Rogue Pet Shop or John Wayne Gacy's Lair?

David: With only the items in this room, I can build a giant colonial-style spaceship with ornate brass detailing. That's one possibility. Or I can call the Humane Society and demand they launch a full scale investigation. I mean, where is the iguana? Where is the monkey? Where are the goldfish? Those possibilities aside, I must comment on the instantaneous tackiness of wall-to-wall wood paneling peopled with photographs of Heather Locklear. No wonder the animals fled.


The Best Little VHS Collection in Texas

Richard: This, ladies and gentlemen, is how you stage a sexpic.

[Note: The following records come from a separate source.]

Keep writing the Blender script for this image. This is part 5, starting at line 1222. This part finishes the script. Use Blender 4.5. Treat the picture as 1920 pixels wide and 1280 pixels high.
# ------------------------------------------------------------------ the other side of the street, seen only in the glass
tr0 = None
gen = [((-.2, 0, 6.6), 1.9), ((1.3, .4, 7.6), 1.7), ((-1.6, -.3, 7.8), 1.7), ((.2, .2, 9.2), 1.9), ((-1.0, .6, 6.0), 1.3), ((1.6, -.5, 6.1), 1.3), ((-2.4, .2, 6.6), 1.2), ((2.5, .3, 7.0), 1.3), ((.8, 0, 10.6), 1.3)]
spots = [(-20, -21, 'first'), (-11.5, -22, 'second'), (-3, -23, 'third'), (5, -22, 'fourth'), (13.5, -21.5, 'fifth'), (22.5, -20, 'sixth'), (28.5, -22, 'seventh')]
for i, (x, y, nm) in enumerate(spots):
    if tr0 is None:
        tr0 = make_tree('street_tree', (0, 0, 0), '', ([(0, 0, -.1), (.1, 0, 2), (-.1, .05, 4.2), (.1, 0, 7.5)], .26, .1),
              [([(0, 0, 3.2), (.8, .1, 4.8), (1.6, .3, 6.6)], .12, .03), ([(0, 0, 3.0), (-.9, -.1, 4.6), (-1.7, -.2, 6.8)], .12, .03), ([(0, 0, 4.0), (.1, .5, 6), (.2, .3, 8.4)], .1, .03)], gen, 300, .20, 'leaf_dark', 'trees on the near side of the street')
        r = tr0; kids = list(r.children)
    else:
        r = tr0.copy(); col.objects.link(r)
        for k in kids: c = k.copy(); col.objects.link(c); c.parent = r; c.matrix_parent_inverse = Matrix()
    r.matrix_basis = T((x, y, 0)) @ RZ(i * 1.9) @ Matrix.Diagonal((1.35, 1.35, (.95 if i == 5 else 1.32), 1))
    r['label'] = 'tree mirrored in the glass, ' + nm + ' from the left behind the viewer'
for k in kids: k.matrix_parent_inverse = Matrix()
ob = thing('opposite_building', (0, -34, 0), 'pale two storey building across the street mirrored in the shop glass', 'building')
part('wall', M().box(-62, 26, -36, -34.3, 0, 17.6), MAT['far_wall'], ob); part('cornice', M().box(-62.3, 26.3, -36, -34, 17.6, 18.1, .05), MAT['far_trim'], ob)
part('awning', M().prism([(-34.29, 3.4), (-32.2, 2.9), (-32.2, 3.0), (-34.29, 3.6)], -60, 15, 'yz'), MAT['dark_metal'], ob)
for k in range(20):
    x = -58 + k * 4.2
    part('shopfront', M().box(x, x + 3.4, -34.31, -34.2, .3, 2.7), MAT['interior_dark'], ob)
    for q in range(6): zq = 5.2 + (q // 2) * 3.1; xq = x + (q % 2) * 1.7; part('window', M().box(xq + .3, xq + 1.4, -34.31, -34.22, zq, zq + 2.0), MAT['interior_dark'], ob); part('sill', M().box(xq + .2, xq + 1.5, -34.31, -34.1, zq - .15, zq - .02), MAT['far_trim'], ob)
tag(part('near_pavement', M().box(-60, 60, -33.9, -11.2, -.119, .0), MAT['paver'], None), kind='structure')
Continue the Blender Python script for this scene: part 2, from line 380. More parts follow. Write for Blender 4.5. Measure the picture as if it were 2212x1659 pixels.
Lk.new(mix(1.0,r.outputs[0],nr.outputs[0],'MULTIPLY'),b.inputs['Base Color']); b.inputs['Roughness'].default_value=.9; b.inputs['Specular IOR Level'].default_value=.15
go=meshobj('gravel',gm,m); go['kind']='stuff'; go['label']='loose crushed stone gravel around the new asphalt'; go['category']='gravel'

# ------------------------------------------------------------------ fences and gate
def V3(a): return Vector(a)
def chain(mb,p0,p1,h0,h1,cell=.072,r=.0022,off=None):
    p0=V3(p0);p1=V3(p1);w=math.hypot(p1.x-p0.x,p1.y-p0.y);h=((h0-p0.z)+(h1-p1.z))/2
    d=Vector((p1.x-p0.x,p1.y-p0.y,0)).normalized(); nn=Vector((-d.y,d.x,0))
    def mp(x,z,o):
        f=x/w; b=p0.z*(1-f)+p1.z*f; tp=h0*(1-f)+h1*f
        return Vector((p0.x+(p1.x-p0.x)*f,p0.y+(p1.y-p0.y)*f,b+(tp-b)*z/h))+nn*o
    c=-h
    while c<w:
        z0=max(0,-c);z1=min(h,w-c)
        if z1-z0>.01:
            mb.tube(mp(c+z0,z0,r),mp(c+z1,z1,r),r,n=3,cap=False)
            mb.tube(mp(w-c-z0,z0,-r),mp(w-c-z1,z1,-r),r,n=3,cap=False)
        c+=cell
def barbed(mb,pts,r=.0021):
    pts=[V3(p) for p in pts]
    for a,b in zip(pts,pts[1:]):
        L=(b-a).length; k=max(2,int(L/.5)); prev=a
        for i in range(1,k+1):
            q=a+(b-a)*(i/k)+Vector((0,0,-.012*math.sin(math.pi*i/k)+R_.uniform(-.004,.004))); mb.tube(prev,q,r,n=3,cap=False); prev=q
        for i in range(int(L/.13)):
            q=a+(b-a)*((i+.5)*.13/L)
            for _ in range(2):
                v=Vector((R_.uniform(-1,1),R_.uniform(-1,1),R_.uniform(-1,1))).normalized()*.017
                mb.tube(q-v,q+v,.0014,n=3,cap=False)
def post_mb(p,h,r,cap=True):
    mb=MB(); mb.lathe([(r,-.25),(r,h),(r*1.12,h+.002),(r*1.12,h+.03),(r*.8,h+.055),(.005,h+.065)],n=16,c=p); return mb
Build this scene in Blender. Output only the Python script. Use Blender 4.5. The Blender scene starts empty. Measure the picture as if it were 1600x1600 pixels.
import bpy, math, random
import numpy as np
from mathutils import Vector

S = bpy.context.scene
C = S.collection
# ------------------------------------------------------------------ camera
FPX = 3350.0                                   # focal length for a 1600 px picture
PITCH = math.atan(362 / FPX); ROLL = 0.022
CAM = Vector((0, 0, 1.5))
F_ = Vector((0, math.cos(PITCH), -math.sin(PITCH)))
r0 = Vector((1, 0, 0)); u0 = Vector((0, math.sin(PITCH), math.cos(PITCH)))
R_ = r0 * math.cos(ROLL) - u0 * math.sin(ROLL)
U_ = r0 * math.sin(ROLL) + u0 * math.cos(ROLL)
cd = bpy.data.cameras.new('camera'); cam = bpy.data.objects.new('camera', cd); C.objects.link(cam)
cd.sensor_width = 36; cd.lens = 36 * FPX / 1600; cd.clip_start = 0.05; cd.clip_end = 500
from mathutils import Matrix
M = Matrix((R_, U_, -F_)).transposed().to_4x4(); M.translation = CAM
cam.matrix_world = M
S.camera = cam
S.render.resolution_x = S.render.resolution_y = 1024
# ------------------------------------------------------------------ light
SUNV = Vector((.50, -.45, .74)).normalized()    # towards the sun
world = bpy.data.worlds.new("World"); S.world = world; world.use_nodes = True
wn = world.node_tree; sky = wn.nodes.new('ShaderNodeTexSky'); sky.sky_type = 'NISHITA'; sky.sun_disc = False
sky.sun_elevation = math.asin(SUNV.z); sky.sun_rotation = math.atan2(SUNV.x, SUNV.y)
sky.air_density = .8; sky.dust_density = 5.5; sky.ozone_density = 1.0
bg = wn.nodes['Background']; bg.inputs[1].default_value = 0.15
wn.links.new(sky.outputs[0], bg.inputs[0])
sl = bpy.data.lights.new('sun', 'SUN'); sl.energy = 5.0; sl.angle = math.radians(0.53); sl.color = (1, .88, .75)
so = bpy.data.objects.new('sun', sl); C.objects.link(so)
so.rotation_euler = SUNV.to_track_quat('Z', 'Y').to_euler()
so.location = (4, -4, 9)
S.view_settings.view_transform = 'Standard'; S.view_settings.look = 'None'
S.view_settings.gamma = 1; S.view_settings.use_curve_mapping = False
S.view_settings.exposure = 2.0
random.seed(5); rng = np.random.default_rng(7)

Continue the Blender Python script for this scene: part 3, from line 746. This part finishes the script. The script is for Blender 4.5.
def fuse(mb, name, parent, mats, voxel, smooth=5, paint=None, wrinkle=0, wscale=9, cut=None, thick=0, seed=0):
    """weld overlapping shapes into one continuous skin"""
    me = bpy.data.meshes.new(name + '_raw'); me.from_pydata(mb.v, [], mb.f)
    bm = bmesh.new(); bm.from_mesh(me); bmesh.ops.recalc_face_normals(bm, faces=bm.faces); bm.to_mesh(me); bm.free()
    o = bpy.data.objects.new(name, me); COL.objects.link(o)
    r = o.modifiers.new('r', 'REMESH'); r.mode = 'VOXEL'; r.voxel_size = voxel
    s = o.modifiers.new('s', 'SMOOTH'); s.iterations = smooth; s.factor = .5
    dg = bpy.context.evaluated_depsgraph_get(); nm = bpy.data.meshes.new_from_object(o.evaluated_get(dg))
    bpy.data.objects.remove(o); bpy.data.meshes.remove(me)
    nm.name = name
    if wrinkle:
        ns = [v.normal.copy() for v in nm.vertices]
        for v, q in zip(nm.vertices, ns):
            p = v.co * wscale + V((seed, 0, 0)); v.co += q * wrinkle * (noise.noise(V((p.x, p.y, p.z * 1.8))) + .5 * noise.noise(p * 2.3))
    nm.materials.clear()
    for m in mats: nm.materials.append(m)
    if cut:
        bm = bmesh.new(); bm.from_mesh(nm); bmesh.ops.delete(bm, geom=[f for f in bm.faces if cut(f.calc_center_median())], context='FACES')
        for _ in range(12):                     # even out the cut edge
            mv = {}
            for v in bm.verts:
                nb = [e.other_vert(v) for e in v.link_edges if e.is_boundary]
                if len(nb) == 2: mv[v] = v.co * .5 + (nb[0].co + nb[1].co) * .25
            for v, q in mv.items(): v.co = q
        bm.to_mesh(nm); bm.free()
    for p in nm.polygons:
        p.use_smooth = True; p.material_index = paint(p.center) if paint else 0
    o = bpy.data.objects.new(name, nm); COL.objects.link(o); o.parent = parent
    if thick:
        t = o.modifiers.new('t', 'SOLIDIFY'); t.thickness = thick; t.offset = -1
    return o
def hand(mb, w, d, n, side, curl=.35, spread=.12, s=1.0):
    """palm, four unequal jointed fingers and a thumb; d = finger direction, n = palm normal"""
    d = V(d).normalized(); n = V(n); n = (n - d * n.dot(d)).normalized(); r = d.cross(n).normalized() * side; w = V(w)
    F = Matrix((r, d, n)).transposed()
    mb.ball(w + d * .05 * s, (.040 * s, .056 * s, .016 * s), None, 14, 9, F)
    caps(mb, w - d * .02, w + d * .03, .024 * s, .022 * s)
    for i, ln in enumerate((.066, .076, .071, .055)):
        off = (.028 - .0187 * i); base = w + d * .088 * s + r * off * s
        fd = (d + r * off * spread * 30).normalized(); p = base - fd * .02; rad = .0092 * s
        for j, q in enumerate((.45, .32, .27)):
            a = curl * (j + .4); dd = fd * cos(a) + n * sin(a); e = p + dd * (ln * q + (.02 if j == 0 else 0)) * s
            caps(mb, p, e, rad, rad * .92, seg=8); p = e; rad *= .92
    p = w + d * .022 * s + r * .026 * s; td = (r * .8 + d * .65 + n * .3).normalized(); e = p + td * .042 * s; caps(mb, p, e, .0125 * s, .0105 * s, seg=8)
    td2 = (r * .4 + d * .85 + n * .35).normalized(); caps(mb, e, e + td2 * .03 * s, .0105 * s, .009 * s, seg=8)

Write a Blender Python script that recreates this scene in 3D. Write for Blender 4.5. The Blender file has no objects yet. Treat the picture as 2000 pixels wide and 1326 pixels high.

Ignore the wood paneling. It'll grow on you. Ignore the valance, made from some poor, shivering baby's bedsheets. Ignore the hideous cut-glass lamp and its ill-advised, wood-finished, chinoiserie side table pilfered from the second-best little whorehouse in Texas. I even encourage you to ignore the pre-framed art -- after all, someone's gotta keep Big Lots in business.


Beyond the Green Door

Sean: I’m pretty sure we’ve all heard this story before: Brother bought a coconut, he bought it for a dime, his sister had another one and painted his door lime. Not exactly the right lyrics, I know, but one too many pina coladas while listening to a Harry Nilsson ’s greatest hits album on repeat does that to a girl.

PS I don’t mean to be a bitch, but when a paint company tells you to colour your world , they’re expecting an itty-bitty , eensy-weensy, teeny-weeny bit more from you. Right?